Realizing that I have set someone on the wrong path is one of the worst revelations I have experienced. I am one of those people that likes to live on the razor’s edge of good behavior and bad. Now, I’m not a bad person – indeed, I am 1000% convinced there are no good people or bad people, just people that make choices; some choices better than others. That being said, I’ve never been a staunch rule follower. Sometimes pushing the boundaries can turn out to be good for all involved. When a rule or policy doesn’t work for me, I’m not afraid to ask for leeway. I will ask for a discount on a product that is damaged, and sometimes I will get it. During my first year of seminary I lived in their pet-free family housing (the only option). There was no way I was leaving California to move to Minnesota and not bring my beloved cat, Goo. He lived with us for nearly a year when he was discovered by housing. I feared we might have to move (getting rid of him was not an option for us). Instead, the seminary let us know they were planning to pilot a pet-friendly building and hoped we would become part of the pilot program. Duh! No brainer! It was one of those instances when bending (ok, breaking) the rules turned out to work not only in my favor, but paved the way for other families to bring their beloved pets to seminary, too.
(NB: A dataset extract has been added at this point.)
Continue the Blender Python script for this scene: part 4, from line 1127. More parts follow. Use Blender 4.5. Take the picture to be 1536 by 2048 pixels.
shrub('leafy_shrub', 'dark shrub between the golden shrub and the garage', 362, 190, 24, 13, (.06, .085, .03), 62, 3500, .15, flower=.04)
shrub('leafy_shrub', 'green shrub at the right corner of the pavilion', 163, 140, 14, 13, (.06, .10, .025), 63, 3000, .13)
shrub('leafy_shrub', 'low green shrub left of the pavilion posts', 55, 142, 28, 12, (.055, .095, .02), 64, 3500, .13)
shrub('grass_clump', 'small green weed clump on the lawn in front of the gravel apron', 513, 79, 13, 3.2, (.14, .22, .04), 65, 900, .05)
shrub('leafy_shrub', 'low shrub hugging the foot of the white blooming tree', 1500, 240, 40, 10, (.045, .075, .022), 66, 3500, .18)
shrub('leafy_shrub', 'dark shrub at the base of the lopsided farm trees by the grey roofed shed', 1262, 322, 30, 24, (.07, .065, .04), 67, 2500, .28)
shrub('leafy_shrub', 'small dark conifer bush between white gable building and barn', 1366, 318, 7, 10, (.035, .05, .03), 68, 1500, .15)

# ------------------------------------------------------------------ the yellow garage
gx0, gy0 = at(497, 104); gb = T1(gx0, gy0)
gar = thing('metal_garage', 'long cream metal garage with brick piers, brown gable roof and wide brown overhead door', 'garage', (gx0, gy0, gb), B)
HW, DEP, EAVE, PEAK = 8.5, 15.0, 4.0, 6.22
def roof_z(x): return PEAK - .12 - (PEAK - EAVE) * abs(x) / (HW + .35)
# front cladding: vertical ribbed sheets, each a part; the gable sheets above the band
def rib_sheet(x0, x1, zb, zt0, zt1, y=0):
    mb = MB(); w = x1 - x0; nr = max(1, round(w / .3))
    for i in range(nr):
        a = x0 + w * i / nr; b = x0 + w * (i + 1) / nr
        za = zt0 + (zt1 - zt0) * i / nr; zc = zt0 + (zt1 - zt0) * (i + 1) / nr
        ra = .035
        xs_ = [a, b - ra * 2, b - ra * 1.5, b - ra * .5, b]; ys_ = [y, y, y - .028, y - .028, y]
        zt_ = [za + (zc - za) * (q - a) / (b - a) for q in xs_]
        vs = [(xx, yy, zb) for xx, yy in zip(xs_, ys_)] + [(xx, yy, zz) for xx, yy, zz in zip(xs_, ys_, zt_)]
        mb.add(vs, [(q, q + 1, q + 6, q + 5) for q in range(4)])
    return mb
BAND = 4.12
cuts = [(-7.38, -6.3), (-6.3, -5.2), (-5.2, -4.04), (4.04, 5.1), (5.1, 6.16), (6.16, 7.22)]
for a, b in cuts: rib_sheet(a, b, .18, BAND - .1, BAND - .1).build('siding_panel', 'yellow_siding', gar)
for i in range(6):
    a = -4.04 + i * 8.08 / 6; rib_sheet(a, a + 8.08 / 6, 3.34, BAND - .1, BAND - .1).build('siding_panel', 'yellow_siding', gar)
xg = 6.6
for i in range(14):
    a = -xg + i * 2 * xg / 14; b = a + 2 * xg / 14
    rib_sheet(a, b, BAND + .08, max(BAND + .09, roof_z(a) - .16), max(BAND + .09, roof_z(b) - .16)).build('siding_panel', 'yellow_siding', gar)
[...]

But it doesn’t always work out for the best. There have been instances in my past (too shameful to spell out in detail here, I’m sorry to say) that I have involved my friends in. When finally I realized how my behaviors were negatively affecting those around me, I vowed to make a change. But my friends were already headed down the path and were not ready to make a change. Guilt has plagued me for years about these instances. I feel responsible for their bad behaviors and wish I could do it over. But they also have to be responsible for their own behaviors. The best I can do now is not to engage those behaviors again, and to encourage (while not pushing) change to those who are ready.

Paul was clearly concerned that his behaviors and the inaccurate assumptions made about his intentions would negatively impact the Corinthian community. All he could do here was to let them know who he was and what he intended. He could encourage the community not to engage in behaviors they would later regret. And he could love them and himself with the forgiving love of God. Sometimes that’s the best we can do.

2 Corinthians 12:11-21

I have been a fool! You forced me to it. Indeed you should have been the ones commending me, for I am not at all inferior to these super-apostles, even though I am nothing. The signs of a true apostle were performed among you with utmost patience, signs and wonders and mighty works. How have you been worse off than the other churches, except that I myself did not burden you? Forgive me this wrong! Here I am, ready to come to you this third time. And I will not be a burden, because I do not want what is yours but you; for children ought not to lay up for their parents, but parents for their children. I will most gladly spend and be spent for you. If I love you more, am I to be loved less? Let it be assumed that I did not burden you. Nevertheless (you say) since I was crafty, I took you in by deceit. Did I take advantage of you through any of those whom I sent to you? I urged Titus to go, and sent the brother with him. Titus did not take advantage of you, did he? Did we not conduct ourselves with the same spirit? Did we not take the same steps? Have you been thinking all along that we have been defending ourselves before you? We are speaking in Christ before God. Everything we do, beloved, is for the sake of building you up. For I fear that when I come, I may find you not as I wish, and that you may find me not as you wish; I fear that there may perhaps be quarreling, jealousy, anger, selfishness, slander, gossip, conceit, and disorder. I fear that when I come again, my God may humble me before you, and that I may have to mourn over many who previously sinned and have not repented of the impurity, sexual immorality, and licentiousness that they have practiced.